Amory B. Lovins
Amory B. Lovins, a 1993 MacArthur Fellow, is a consultant physicist and environmental scientist who advocates and analyses efficient energy use and “soft energy paths”– technologies based on solar, wind, biofuels, geothermal, etc. that are commensurate with their task.
Lovins has advised the energy and other industries as well as the U.S. Departments of Energy and Defense for nearly four decades. He has promoted energy efficiency, the use of renewable energy sources, the generation of energy at or near the site where the energy is actually used, and is a designer of superefficient buildings and vehicles.

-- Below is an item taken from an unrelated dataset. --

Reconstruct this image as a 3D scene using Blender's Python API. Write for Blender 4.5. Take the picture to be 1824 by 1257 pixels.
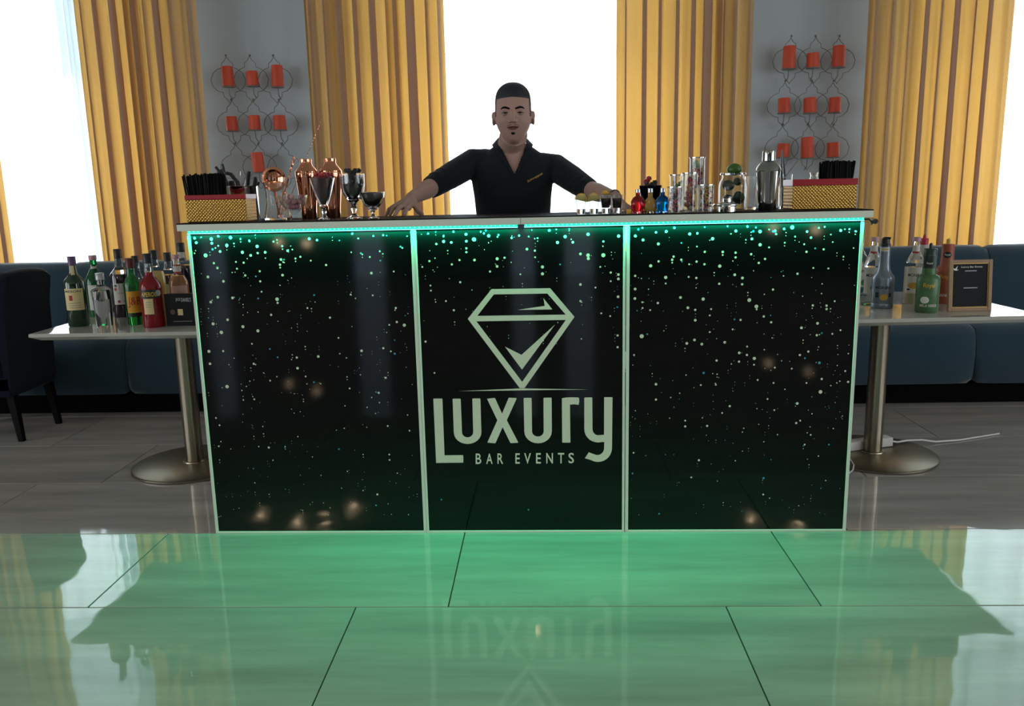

Alvin Weinberg, the former director of Oak Ridge National Laboratory in Tennessee, called him “surely the most articulate writer on energy in the whole world today,” and Newsweek described him as “one of the Western world’s most influential energy thinkers.”
In 1982 he co-founded the Rocky Mountain Institute, where he currently serves as Chief Scientist. The Institute’s goal is to transform global energy use to create a clean, prosperous, and secure low-carbon future. Partnering with industry and business has met with success in efforts to reduce energy use across the transportation, buildings, industrial, and electricity sectors.
Lovins’s numerous books include Natural Capitalism (1999), Small Is Profitable (2002), Winning the Oil Endgame (2004), The Essential Amory Lovins (2011), and Reinventing Fire (2011). He has received countless awards, prizes, and medals, including Hero for the Planet Award and the Alternative Nobel Prize.